Foreign affairs committee chair, Tom Tugendhat MP, said: “The UK’s part in this tragedy exposes a lack of seriousness in achieving co-ordination, a lack of clear decision-making, a lack of leadership and a lack of accountability. At a time when we face critical foreign policy challenges, and the risks to our lives and economy are so serious, including from the current energy and inflation pressures, our diplomacy and security cannot be so confused and unstructured. Unity of purpose, clarity and coordination require serious intent and consistent political leadership.
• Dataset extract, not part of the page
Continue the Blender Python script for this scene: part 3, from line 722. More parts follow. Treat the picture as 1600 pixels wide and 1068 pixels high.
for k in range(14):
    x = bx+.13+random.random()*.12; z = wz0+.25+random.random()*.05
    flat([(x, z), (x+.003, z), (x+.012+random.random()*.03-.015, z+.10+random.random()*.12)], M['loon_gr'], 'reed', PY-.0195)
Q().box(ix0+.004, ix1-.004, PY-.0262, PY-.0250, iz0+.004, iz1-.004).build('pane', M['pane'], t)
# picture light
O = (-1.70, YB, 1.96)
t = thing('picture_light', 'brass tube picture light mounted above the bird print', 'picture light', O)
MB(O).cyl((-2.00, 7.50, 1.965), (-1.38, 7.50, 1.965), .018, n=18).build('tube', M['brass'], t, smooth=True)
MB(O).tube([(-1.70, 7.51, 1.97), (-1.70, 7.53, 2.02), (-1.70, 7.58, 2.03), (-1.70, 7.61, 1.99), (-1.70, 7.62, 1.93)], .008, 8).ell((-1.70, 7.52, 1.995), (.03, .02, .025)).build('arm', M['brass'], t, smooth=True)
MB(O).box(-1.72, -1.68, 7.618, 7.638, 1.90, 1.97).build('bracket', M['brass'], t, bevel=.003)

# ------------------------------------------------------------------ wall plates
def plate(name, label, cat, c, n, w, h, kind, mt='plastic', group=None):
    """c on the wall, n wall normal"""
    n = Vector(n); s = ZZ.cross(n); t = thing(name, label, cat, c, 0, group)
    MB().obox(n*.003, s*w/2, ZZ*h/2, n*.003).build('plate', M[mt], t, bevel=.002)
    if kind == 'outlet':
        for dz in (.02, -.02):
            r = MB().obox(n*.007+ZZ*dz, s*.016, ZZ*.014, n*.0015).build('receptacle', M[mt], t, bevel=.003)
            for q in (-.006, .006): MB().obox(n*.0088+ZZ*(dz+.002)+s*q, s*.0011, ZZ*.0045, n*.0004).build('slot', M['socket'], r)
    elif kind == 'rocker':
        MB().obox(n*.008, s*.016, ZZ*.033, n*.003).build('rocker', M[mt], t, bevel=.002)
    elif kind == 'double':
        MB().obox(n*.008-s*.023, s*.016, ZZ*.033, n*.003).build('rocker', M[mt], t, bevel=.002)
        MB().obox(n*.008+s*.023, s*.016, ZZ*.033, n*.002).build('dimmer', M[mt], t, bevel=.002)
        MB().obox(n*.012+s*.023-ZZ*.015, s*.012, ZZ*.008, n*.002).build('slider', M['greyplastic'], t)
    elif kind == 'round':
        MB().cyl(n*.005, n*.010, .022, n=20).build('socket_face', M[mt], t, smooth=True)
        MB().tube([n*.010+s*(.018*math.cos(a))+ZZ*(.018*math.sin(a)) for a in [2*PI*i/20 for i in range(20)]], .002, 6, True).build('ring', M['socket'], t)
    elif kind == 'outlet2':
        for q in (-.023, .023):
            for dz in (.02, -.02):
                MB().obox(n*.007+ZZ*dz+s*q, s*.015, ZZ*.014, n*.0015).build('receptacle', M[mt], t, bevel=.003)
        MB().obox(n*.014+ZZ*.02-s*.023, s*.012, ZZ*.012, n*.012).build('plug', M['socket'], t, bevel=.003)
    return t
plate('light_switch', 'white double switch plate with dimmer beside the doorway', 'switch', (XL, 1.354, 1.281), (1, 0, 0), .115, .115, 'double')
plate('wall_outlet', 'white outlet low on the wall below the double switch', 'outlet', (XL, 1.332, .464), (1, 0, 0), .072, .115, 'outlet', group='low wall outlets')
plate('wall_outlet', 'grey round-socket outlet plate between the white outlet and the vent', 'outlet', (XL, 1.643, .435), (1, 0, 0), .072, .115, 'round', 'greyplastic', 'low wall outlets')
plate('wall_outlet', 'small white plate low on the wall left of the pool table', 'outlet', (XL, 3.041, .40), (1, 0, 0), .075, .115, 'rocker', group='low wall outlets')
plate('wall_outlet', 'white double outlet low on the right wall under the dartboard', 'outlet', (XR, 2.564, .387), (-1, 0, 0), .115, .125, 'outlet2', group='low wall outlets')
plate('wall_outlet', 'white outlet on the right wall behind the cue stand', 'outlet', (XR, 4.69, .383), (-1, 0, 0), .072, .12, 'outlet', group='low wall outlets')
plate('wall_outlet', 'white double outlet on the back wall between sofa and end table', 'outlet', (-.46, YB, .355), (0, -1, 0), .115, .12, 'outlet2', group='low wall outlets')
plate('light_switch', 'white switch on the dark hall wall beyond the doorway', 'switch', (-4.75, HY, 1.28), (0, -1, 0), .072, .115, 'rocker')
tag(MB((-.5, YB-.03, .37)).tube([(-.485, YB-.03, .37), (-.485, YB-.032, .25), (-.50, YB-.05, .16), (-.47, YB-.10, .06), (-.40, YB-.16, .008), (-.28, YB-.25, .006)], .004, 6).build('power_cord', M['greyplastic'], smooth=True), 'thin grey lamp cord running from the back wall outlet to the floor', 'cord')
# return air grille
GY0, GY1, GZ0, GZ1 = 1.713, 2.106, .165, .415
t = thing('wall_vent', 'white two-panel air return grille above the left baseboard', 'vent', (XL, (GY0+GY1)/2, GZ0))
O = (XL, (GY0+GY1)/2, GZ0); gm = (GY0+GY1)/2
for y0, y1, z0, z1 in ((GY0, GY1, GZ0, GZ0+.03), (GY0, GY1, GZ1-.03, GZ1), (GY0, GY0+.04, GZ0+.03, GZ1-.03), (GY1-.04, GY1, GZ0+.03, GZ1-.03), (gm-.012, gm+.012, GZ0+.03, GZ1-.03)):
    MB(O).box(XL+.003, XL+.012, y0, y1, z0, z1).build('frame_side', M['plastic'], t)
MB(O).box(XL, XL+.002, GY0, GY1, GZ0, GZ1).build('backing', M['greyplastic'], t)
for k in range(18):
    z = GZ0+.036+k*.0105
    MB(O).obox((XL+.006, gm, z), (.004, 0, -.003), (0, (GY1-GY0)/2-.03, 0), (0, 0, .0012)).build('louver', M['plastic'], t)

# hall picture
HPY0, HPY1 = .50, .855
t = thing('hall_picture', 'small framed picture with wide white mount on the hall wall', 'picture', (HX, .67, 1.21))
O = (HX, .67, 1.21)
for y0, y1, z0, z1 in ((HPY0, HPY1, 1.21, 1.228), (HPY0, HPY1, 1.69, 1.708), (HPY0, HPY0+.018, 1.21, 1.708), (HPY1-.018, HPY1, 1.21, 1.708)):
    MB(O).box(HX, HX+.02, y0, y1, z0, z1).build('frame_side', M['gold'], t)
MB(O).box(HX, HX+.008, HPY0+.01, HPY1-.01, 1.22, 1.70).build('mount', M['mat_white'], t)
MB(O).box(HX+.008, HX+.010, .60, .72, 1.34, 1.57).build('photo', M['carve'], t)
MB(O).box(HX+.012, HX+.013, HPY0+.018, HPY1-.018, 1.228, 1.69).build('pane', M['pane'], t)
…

“The timeline of misery exposed by this report reveals serious systemic failures at the heart of the UK’s foreign policy. The absence of the FCDO’s top leadership – ministerial and official – when Kabul fell is a grave indictment on those supposedly in charge. While junior officials demonstrated courage and integrity, chaotic and arbitrary decision-making runs through this inquiry. Sadly, it may have cost many people the chance to leave Afghanistan, putting lives in danger. The integrity of the Civil Service depends on those leading these organisations showing the courage to tell the truth to the British people.
“There are many heroes in this story who worked under enormous pressures. The military and civilian personnel on the ground in Afghanistan, and many in the FCDO itself, during the evacuation and those who helped from afar deserve our thanks. Now, Afghanistan faces a terrible humanitarian crisis with 23 million people at risk of starvation and the rights of women and girls have faced their greatest reversal in a generation. All this while the threat from extremism has grown. We need a serious rethink in the heart of the UK government to combine diplomacy, aid and trade in a concerted and strategic approach to future policy towards Afghanistan.”
A government spokesman said following the report’s release: “Our staff worked tirelessly to evacuate over 15,000 people from Afghanistan within a fortnight. This was the biggest UK mission of its kind in generations and followed months of intensive planning and collaboration between UK government departments. We are still working hard to assist the people of Afghanistan, having already helped over 4,600 individuals to leave the country since the end of the military evacuation.
“We carried out a thorough review to learn lessons from our withdrawal from Afghanistan and have drawn on many of the findings in our response to the conflict in Ukraine including introducing new systems for managing correspondence and increasing senior oversight of our operational and diplomatic response.”